A ‘different Najib’ on campaign trail

PAKATAN Harapan politicians say he is headed for jail but for now, Datuk Seri Najib Tun Razak is still a free man and he is making the most of it as he joins the campaign trail in Cameron Highlands.

One would not have thought there are 25 charges of corruption and money laundering hanging over Najib as he made his way through the highlands seat.

Those watching on feel as though they are looking at a different person. The old Najib was stiff, formal and surrounded by tight security.

The Najib they saw was casual, relaxed and easy-going.

“He is no longer the PM, anyone can approach him,” said Lanchang assemblyman Datuk Seri Mohd Sharkar Shamsudin.

Najib’s social media presence has also been making waves.

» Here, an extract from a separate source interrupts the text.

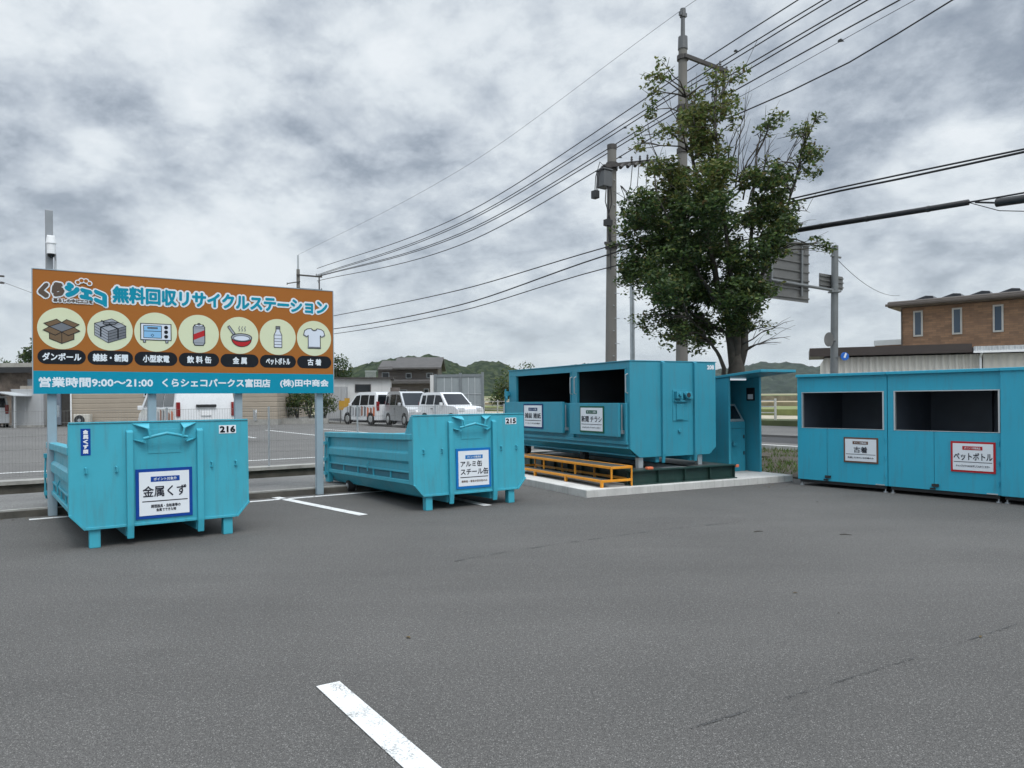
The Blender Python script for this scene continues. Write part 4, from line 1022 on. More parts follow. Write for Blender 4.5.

An Instagram photo of him and an orang asli man with their arms wrapped around each other got 26,000 likes within two hours. By yesterday, the post had garnered more than 56,000 likes.

Sharkar had teased Najib: “Last time people hug you because you can sign (letters of approval), now it’s genuine.”

Najib’s Facebook followers, which used to hover around 300,000, have shot up to more than half a million.

His Facebook postings on the by-election have been sharp, down-to-earth and witty, and each posting draws thousands of likes and comments.

A posting of him putting on a helmet to ride a motorbike garnered nearly 72,000 likes and more than 8,000 comments.

Najib has been the surprise news-maker in Cameron Highlands while Barisan’s candidate Ramli Mohd Nor who Najib described as “a gem from the orang asli community”, seems unable to shake off his stern police officer demeanour.

The Cameron Highlands polls has turned out to be more interesting than others previously. The leading reason is that Barisan Nasional won by a slim majority of 597 votes.

Both sides know it would take a swing of only a few hundred votes for the seat to fall to Pakatan, and that is why they are giving it their all.

Pakatan candidate M. Manogaran is more experienced and ready for the job. The DAP politician was a former Teluk Intan MP. he is articulate and vocal unlike Ramli.

Manogaran is no stranger to Cameron Highlands, having contested the seat in GE14.

But his party is suffering a trust deficit among the Malays.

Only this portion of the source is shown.